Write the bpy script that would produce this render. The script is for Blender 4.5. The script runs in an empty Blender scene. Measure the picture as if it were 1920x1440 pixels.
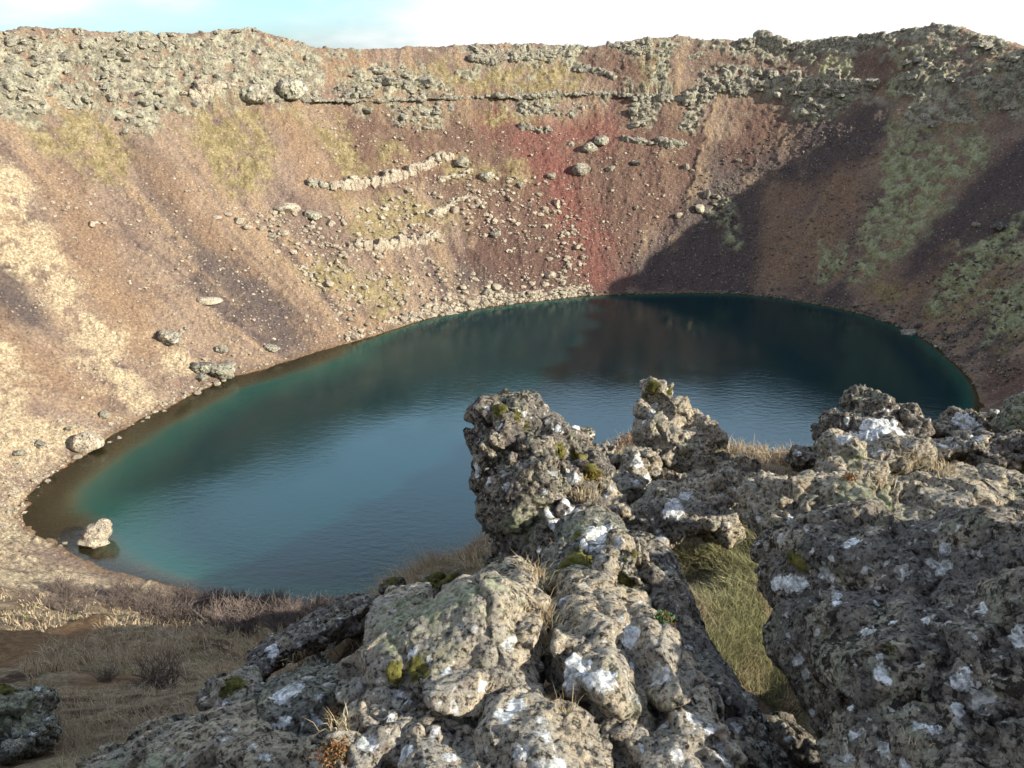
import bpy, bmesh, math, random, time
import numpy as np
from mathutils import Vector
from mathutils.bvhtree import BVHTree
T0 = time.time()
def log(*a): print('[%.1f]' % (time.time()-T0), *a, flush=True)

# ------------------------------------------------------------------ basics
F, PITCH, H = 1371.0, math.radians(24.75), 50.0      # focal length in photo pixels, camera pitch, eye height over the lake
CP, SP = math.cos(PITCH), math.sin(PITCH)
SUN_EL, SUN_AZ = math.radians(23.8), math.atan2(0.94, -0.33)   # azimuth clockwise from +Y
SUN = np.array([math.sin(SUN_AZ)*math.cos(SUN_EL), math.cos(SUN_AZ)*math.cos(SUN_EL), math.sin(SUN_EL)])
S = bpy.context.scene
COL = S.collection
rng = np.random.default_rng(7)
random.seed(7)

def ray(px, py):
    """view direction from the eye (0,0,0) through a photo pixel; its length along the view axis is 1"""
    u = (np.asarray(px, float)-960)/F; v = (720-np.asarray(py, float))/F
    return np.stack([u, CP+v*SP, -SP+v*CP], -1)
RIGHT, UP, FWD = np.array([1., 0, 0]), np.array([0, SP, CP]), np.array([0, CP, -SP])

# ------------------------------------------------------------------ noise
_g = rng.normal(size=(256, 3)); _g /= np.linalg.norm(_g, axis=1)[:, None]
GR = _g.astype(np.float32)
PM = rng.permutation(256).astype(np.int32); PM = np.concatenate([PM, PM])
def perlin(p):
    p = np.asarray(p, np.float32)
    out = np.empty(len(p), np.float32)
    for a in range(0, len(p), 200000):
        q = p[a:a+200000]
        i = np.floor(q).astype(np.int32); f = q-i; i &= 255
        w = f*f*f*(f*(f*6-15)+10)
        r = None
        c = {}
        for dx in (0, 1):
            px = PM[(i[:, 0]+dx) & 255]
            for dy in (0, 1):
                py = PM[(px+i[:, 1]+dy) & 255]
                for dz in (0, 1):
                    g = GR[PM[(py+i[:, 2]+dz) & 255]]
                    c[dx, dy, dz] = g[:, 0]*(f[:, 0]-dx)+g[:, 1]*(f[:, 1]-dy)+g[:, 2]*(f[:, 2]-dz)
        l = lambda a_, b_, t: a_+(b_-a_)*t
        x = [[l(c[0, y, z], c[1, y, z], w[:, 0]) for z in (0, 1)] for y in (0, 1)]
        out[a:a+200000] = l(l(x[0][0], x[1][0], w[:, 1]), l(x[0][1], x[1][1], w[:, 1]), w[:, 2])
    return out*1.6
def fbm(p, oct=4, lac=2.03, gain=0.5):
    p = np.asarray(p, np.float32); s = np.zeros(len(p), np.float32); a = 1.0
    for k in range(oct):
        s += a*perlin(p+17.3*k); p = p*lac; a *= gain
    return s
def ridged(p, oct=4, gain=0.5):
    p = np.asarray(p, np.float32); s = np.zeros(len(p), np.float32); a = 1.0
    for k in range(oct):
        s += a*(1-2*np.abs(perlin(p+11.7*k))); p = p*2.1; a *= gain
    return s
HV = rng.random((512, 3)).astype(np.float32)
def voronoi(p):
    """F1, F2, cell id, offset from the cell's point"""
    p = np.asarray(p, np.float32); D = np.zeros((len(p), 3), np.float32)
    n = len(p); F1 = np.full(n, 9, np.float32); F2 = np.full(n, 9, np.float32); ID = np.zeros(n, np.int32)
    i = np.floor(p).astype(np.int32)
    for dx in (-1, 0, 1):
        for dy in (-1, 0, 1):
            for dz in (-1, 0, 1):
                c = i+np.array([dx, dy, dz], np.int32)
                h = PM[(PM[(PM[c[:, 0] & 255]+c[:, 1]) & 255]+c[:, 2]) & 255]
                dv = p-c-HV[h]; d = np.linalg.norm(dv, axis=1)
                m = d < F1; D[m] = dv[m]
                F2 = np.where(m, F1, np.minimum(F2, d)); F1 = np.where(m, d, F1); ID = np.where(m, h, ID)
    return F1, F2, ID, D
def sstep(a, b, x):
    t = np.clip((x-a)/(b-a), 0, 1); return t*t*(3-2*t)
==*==
▶ _Written instruction_
Transcribe the material as is, with images omitted.

▶ _Task solution_
Write the bpy script that would produce this render. The script is for Blender 4.5. The script runs in an empty Blender scene. Measure the picture as if it were 1920x1440 pixels.
import bpy, bmesh, math, random, time
import numpy as np
from mathutils import Vector
from mathutils.bvhtree import BVHTree
T0 = time.time()
def log(*a): print('[%.1f]' % (time.time()-T0), *a, flush=True)

# ------------------------------------------------------------------ basics
F, PITCH, H = 1371.0, math.radians(24.75), 50.0      # focal length in photo pixels, camera pitch, eye height over the lake
CP, SP = math.cos(PITCH), math.sin(PITCH)
SUN_EL, SUN_AZ = math.radians(23.8), math.atan2(0.94, -0.33)   # azimuth clockwise from +Y
SUN = np.array([math.sin(SUN_AZ)*math.cos(SUN_EL), math.cos(SUN_AZ)*math.cos(SUN_EL), math.sin(SUN_EL)])
S = bpy.context.scene
COL = S.collection
rng = np.random.default_rng(7)
random.seed(7)

def ray(px, py):
    """view direction from the eye (0,0,0) through a photo pixel; its length along the view axis is 1"""
    u = (np.asarray(px, float)-960)/F; v = (720-np.asarray(py, float))/F
    return np.stack([u, CP+v*SP, -SP+v*CP], -1)
RIGHT, UP, FWD = np.array([1., 0, 0]), np.array([0, SP, CP]), np.array([0, CP, -SP])

# ------------------------------------------------------------------ noise
_g = rng.normal(size=(256, 3)); _g /= np.linalg.norm(_g, axis=1)[:, None]
GR = _g.astype(np.float32)
PM = rng.permutation(256).astype(np.int32); PM = np.concatenate([PM, PM])
def perlin(p):
    p = np.asarray(p, np.float32)
    out = np.empty(len(p), np.float32)
    for a in range(0, len(p), 200000):
        q = p[a:a+200000]
        i = np.floor(q).astype(np.int32); f = q-i; i &= 255
        w = f*f*f*(f*(f*6-15)+10)
        r = None
        c = {}
        for dx in (0, 1):
            px = PM[(i[:, 0]+dx) & 255]
            for dy in (0, 1):
                py = PM[(px+i[:, 1]+dy) & 255]
                for dz in (0, 1):
                    g = GR[PM[(py+i[:, 2]+dz) & 255]]
                    c[dx, dy, dz] = g[:, 0]*(f[:, 0]-dx)+g[:, 1]*(f[:, 1]-dy)+g[:, 2]*(f[:, 2]-dz)
        l = lambda a_, b_, t: a_+(b_-a_)*t
        x = [[l(c[0, y, z], c[1, y, z], w[:, 0]) for z in (0, 1)] for y in (0, 1)]
        out[a:a+200000] = l(l(x[0][0], x[1][0], w[:, 1]), l(x[0][1], x[1][1], w[:, 1]), w[:, 2])
    return out*1.6
def fbm(p, oct=4, lac=2.03, gain=0.5):
    p = np.asarray(p, np.float32); s = np.zeros(len(p), np.float32); a = 1.0
    for k in range(oct):
        s += a*perlin(p+17.3*k); p = p*lac; a *= gain
    return s
def ridged(p, oct=4, gain=0.5):
    p = np.asarray(p, np.float32); s = np.zeros(len(p), np.float32); a = 1.0
    for k in range(oct):
        s += a*(1-2*np.abs(perlin(p+11.7*k))); p = p*2.1; a *= gain
    return s
HV = rng.random((512, 3)).astype(np.float32)
def voronoi(p):
    """F1, F2, cell id, offset from the cell's point"""
    p = np.asarray(p, np.float32); D = np.zeros((len(p), 3), np.float32)
    n = len(p); F1 = np.full(n, 9, np.float32); F2 = np.full(n, 9, np.float32); ID = np.zeros(n, np.int32)
    i = np.floor(p).astype(np.int32)
    for dx in (-1, 0, 1):
        for dy in (-1, 0, 1):
            for dz in (-1, 0, 1):
                c = i+np.array([dx, dy, dz], np.int32)
                h = PM[(PM[(PM[c[:, 0] & 255]+c[:, 1]) & 255]+c[:, 2]) & 255]
                dv = p-c-HV[h]; d = np.linalg.norm(dv, axis=1)
                m = d < F1; D[m] = dv[m]
                F2 = np.where(m, F1, np.minimum(F2, d)); F1 = np.where(m, d, F1); ID = np.where(m, h, ID)
    return F1, F2, ID, D
def sstep(a, b, x):
    t = np.clip((x-a)/(b-a), 0, 1); return t*t*(3-2*t)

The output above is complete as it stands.